**WRITTEN EXERCISE**
Below is some material; set it all down exactly, apart from the pictures.

**DATASET CONTENT**
==*==

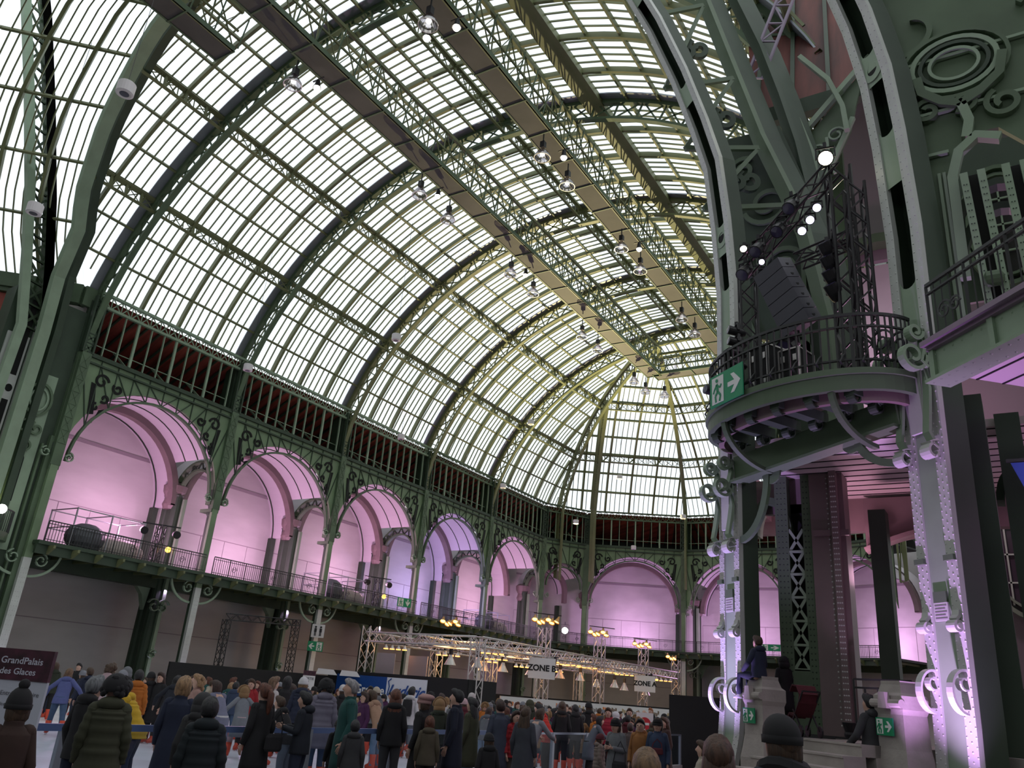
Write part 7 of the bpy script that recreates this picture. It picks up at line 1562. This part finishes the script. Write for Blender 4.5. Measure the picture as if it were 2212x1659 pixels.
def person(x, y, z0, h, rz, pose, coat, cc, tc, hs, hc, label, skates=False, group=None):
    r = empty('person', (x, y, z0), rz, label=label, cat='person', group=group); k = h/1.715; r.scale = (k*1.02, k*1.02, k)
    put('body', body_mesh(pose), None, r); put('coat', coat_mesh(pose, coat), cloth(cc), r); put('trousers', trouser_mesh(pose, tc == 'charcoal'), cloth(tc), r)
    hm, nm = hair_mesh(pose, hs); put(nm, hm, SKIN if hs == 'bald' else (hairm(hc) if nm == 'hair' else cloth(hc)), r)
    if hs in ('beanie','cap','pompom','beret','stripe'): 
        hm2, n2 = hair_mesh(pose, 'bob'); o = put('hair', hm2, hairm('brown' if hs != 'stripe' else 'tan'), r); o.scale = (.97,.97,.965); o.location = (0, pose_joints(pose)['hed'].y*.03, pose_joints(pose)['hed'].z*.03)
    for A in 'LR':
        kind = 'ice_skate' if skates else 'shoe'; o = put(kind, shoe_mesh(kind, A, pose), None, r)
        if skates and (x*x+y*y) < 700:
            a = pose_joints(pose)['a'+A]; s = MB(); s.box(a.x-.004, a.x+.004, a.y-.12, a.y+.19, a.z-.115, a.z-.09); s.bar((a.x,a.y-.06,a.z-.1),(a.x,a.y-.06,a.z-.05),.02); s.bar((a.x,a.y+.12,a.z-.1),(a.x,a.y+.12,a.z-.05),.02); b = s.obj('blade', ALU, o)
    d = V((-math.sin(rz), math.cos(rz), 0)); tocam = V((-x, -y, 0)).normalized()
    if d.dot(tocam) > .2 and (x*x+y*y) < 900:
        hd = pose_joints(pose)['hed']
        for s_ in (-1, 1):
            e = MB(); e.ball(hd + V((.033*s_, .098, .02)), .0125, 8, 5, (1.3,.6,.8)); e.obj('eye', mat('dark_eye', (.02,.014,.01), .3), r)
        e = MB(); e.ball(hd + V((0,.092,-.055)), .02, 8, 5, (1.3,.5,.35)); e.obj('mouth', mat('lips', (.30,.09,.08), .5), r)
    return r
PPL = []
for a in PEOPLE:
    sk = a[0] < -11.4 and a[2] == 0
    if sk: a = a[:2] + (.035,) + a[3:]
    PPL.append(person(*a, skates=sk))
# the boy on the left pedestal and the man on the steps
b = person(-4.02, 14.72, 2.59-.90*.78, 1.34, 1.10, 'sit', 'jacket', 'navy', 'navy', 'short', 'brown', 'boy in a dark blue jacket and white trainers sitting on the left pedestal')
m = person(-2.16, 13.95, 1.50-.82*.98, 1.66, 1.05, 'sit', 'jacket', 'charcoal', 'charcoal', 'short', 'black', 'man in a dark jacket sitting in profile against the right pedestal')
for o in b.children:
    if o.name.startswith('shoe'): o.material_slots[0].link = 'OBJECT'; o.material_slots[0].material = cloth('white')
# bags, phones, pushchair
def small(nm, mb, m, lb, cat): return tag(mb.obj(nm, m), lb, cat)
def near(lbl):
    for p in PPL:
        if lbl in p['label']: return p
def attach(lbl, lx, ly, lz):
    p = near(lbl); k = p.scale[2]; c, s_ = math.cos(p.rotation_euler.z), math.sin(p.rotation_euler.z); return V((p.location.x + (lx*c - ly*s_)*k, p.location.y + (lx*s_ + ly*c)*k, p.location.z + lz*k)), p.rotation_euler.z
def bag(lbl, lx, ly, lz, w, d, h, m, lb, cat='bag', nm='handbag', strap=True):
    c, rz = attach(lbl, lx, ly, lz); r = empty(nm, c, rz, label=lb, cat=cat); s = MB(); n = 12
    loft(s, [ring(V((0,0,-h/2)), w*.42, d*.42, n), ring(V((0,0,-h*.35)), w*.5, d*.5, n), ring(V((0,0,h*.3)), w*.48, d*.45, n), ring(V((0,0,h/2)), w*.4, d*.3, n)]); s.obj('bag_body', cloth(m), r)
    if strap: s = MB(); s.path([(-w*.4,0,h*.4), (-w*.35,-.02,h*1.2), (0,-.03,h*1.9), (w*.3,-.02,h*1.2), (w*.4,0,h*.4)], .02, .006, up=(0,1,0)); s.obj('strap', cloth(m), r)
bag('auburn ponytail', .12, -.24, .92, .36, .12, .26, 'black', 'black leather shoulder bag on the back of the auburn ponytail woman', 'handbag')
bag('light grey coat with a small', .12, -.22, 1.05, .22, .08, .16, 'black', 'small black chain bag on the back of the light grey coat', 'handbag')
bag('denim coat', -.02, .20, 1.12, .26, .08, .12, 'maroon', 'dark red cross body bag on the denim coat', 'handbag')
bag('grey coat holding', -.20, .20, .80, .34, .14, .26, 'black', 'black handbag hanging from the arm of the phone woman', 'handbag')
bag('wearing a black backpack', 0, -.22, 1.22, .32, .18, .46, 'black', 'black backpack on the man in the white jacket', 'backpack', 'backpack', False)
bag('thin bag strap', .18, .1, .55, .25, .1, .2, 'black', 'small black bag of the low dark figure at the bottom', 'handbag')
for l in ('looking down at his phone', 'grey coat holding up a phone'):
    c, rz = attach(l, 0, .36, 1.22); r = empty('phone', c, rz, label='dark phone held by the ' + ('man in the hooded jacket' if 'his' in l else 'woman in the black beanie'), cat='phone'); s = MB(); s.box(-.037,.037,-.005,.005,-.075,.075); s.obj('phone_case', BLACKM, r); s = MB(); s.box(-.033,.033,-.0065,-.0055,-.068,.068); s.obj('screen', mat('phone_screen', (.02,.02,.03), .1), r)
r = empty('pushchair', (-3.45, 15.35, 1.68), .6, label='dark red pushchair on the platform behind the left pedestal', cat='pushchair'); r.scale = (.75,.75,.72)
s = MB(); s.path([(0,-.35,.95),(0,-.25,.75),(0,.05,.45),(0,.35,.5),(0,.45,.42)], .42, .05, up=UP); s.obj('seat', cloth('maroon'), r); s = MB(); s.path([(0,-.32,.95),(0,-.18,1.12),(0,.08,1.14),(0,.22,1.0)], .44, .03, up=UP); s.obj('hood', cloth('maroon'), r)
s = MB(); [s.bar((x,-.5,1.0),(x,.35,.15),.03) or s.bar((x,.1,.6),(x,-.35,.15),.03) for x in (-.2,.2)]; s.bar((-.2,-.5,1.0),(.2,-.5,1.0),.035); s.obj('frame', BLACKM, r)
for x in (-.22,.22):
    for y in (-.35,.35): s = MB(); s.lathe([(.03,-.02),(.13,-.02),(.13,.02),(.03,.02)], (x,y,.13), 14, axis=(1,0,0)); s.obj('wheel', BLACKM, r)
# scarves on two foreground people
c, rz = attach('large foreground man', 0, 0, 1.47); r = empty('scarf', c, rz, label='black scarf round the neck of the large foreground man', cat='scarf'); s = MB(); s.tube([V((.12*math.cos(2*PI*i/14), .11*math.sin(2*PI*i/14), .02*math.sin(4*PI*i/14))) for i in range(14)], .062, 8, closed=True); s.obj('wool_loops', cloth('black'), r)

==*==

**ANSWER TO THIS EXERCISE**
Write part 7 of the bpy script that recreates this picture. It picks up at line 1562. This part finishes the script. Write for Blender 4.5. Measure the picture as if it were 2212x1659 pixels.
def person(x, y, z0, h, rz, pose, coat, cc, tc, hs, hc, label, skates=False, group=None):
    r = empty('person', (x, y, z0), rz, label=label, cat='person', group=group); k = h/1.715; r.scale = (k*1.02, k*1.02, k)
    put('body', body_mesh(pose), None, r); put('coat', coat_mesh(pose, coat), cloth(cc), r); put('trousers', trouser_mesh(pose, tc == 'charcoal'), cloth(tc), r)
    hm, nm = hair_mesh(pose, hs); put(nm, hm, SKIN if hs == 'bald' else (hairm(hc) if nm == 'hair' else cloth(hc)), r)
    if hs in ('beanie','cap','pompom','beret','stripe'): 
        hm2, n2 = hair_mesh(pose, 'bob'); o = put('hair', hm2, hairm('brown' if hs != 'stripe' else 'tan'), r); o.scale = (.97,.97,.965); o.location = (0, pose_joints(pose)['hed'].y*.03, pose_joints(pose)['hed'].z*.03)
    for A in 'LR':
        kind = 'ice_skate' if skates else 'shoe'; o = put(kind, shoe_mesh(kind, A, pose), None, r)
        if skates and (x*x+y*y) < 700:
            a = pose_joints(pose)['a'+A]; s = MB(); s.box(a.x-.004, a.x+.004, a.y-.12, a.y+.19, a.z-.115, a.z-.09); s.bar((a.x,a.y-.06,a.z-.1),(a.x,a.y-.06,a.z-.05),.02); s.bar((a.x,a.y+.12,a.z-.1),(a.x,a.y+.12,a.z-.05),.02); b = s.obj('blade', ALU, o)
    d = V((-math.sin(rz), math.cos(rz), 0)); tocam = V((-x, -y, 0)).normalized()
    if d.dot(tocam) > .2 and (x*x+y*y) < 900:
        hd = pose_joints(pose)['hed']
        for s_ in (-1, 1):
            e = MB(); e.ball(hd + V((.033*s_, .098, .02)), .0125, 8, 5, (1.3,.6,.8)); e.obj('eye', mat('dark_eye', (.02,.014,.01), .3), r)
        e = MB(); e.ball(hd + V((0,.092,-.055)), .02, 8, 5, (1.3,.5,.35)); e.obj('mouth', mat('lips', (.30,.09,.08), .5), r)
    return r
PPL = []
for a in PEOPLE:
    sk = a[0] < -11.4 and a[2] == 0
    if sk: a = a[:2] + (.035,) + a[3:]
    PPL.append(person(*a, skates=sk))
# the boy on the left pedestal and the man on the steps
b = person(-4.02, 14.72, 2.59-.90*.78, 1.34, 1.10, 'sit', 'jacket', 'navy', 'navy', 'short', 'brown', 'boy in a dark blue jacket and white trainers sitting on the left pedestal')
m = person(-2.16, 13.95, 1.50-.82*.98, 1.66, 1.05, 'sit', 'jacket', 'charcoal', 'charcoal', 'short', 'black', 'man in a dark jacket sitting in profile against the right pedestal')
for o in b.children:
    if o.name.startswith('shoe'): o.material_slots[0].link = 'OBJECT'; o.material_slots[0].material = cloth('white')
# bags, phones, pushchair
def small(nm, mb, m, lb, cat): return tag(mb.obj(nm, m), lb, cat)
def near(lbl):
    for p in PPL:
        if lbl in p['label']: return p
def attach(lbl, lx, ly, lz):
    p = near(lbl); k = p.scale[2]; c, s_ = math.cos(p.rotation_euler.z), math.sin(p.rotation_euler.z); return V((p.location.x + (lx*c - ly*s_)*k, p.location.y + (lx*s_ + ly*c)*k, p.location.z + lz*k)), p.rotation_euler.z
def bag(lbl, lx, ly, lz, w, d, h, m, lb, cat='bag', nm='handbag', strap=True):
    c, rz = attach(lbl, lx, ly, lz); r = empty(nm, c, rz, label=lb, cat=cat); s = MB(); n = 12
    loft(s, [ring(V((0,0,-h/2)), w*.42, d*.42, n), ring(V((0,0,-h*.35)), w*.5, d*.5, n), ring(V((0,0,h*.3)), w*.48, d*.45, n), ring(V((0,0,h/2)), w*.4, d*.3, n)]); s.obj('bag_body', cloth(m), r)
    if strap: s = MB(); s.path([(-w*.4,0,h*.4), (-w*.35,-.02,h*1.2), (0,-.03,h*1.9), (w*.3,-.02,h*1.2), (w*.4,0,h*.4)], .02, .006, up=(0,1,0)); s.obj('strap', cloth(m), r)
bag('auburn ponytail', .12, -.24, .92, .36, .12, .26, 'black', 'black leather shoulder bag on the back of the auburn ponytail woman', 'handbag')
bag('light grey coat with a small', .12, -.22, 1.05, .22, .08, .16, 'black', 'small black chain bag on the back of the light grey coat', 'handbag')
bag('denim coat', -.02, .20, 1.12, .26, .08, .12, 'maroon', 'dark red cross body bag on the denim coat', 'handbag')
bag('grey coat holding', -.20, .20, .80, .34, .14, .26, 'black', 'black handbag hanging from the arm of the phone woman', 'handbag')
bag('wearing a black backpack', 0, -.22, 1.22, .32, .18, .46, 'black', 'black backpack on the man in the white jacket', 'backpack', 'backpack', False)
bag('thin bag strap', .18, .1, .55, .25, .1, .2, 'black', 'small black bag of the low dark figure at the bottom', 'handbag')
for l in ('looking down at his phone', 'grey coat holding up a phone'):
    c, rz = attach(l, 0, .36, 1.22); r = empty('phone', c, rz, label='dark phone held by the ' + ('man in the hooded jacket' if 'his' in l else 'woman in the black beanie'), cat='phone'); s = MB(); s.box(-.037,.037,-.005,.005,-.075,.075); s.obj('phone_case', BLACKM, r); s = MB(); s.box(-.033,.033,-.0065,-.0055,-.068,.068); s.obj('screen', mat('phone_screen', (.02,.02,.03), .1), r)
r = empty('pushchair', (-3.45, 15.35, 1.68), .6, label='dark red pushchair on the platform behind the left pedestal', cat='pushchair'); r.scale = (.75,.75,.72)
s = MB(); s.path([(0,-.35,.95),(0,-.25,.75),(0,.05,.45),(0,.35,.5),(0,.45,.42)], .42, .05, up=UP); s.obj('seat', cloth('maroon'), r); s = MB(); s.path([(0,-.32,.95),(0,-.18,1.12),(0,.08,1.14),(0,.22,1.0)], .44, .03, up=UP); s.obj('hood', cloth('maroon'), r)
s = MB(); [s.bar((x,-.5,1.0),(x,.35,.15),.03) or s.bar((x,.1,.6),(x,-.35,.15),.03) for x in (-.2,.2)]; s.bar((-.2,-.5,1.0),(.2,-.5,1.0),.035); s.obj('frame', BLACKM, r)
for x in (-.22,.22):
    for y in (-.35,.35): s = MB(); s.lathe([(.03,-.02),(.13,-.02),(.13,.02),(.03,.02)], (x,y,.13), 14, axis=(1,0,0)); s.obj('wheel', BLACKM, r)
# scarves on two foreground people
c, rz = attach('large foreground man', 0, 0, 1.47); r = empty('scarf', c, rz, label='black scarf round the neck of the large foreground man', cat='scarf'); s = MB(); s.tube([V((.12*math.cos(2*PI*i/14), .11*math.sin(2*PI*i/14), .02*math.sin(4*PI*i/14))) for i in range(14)], .062, 8, closed=True); s.obj('wool_loops', cloth('black'), r)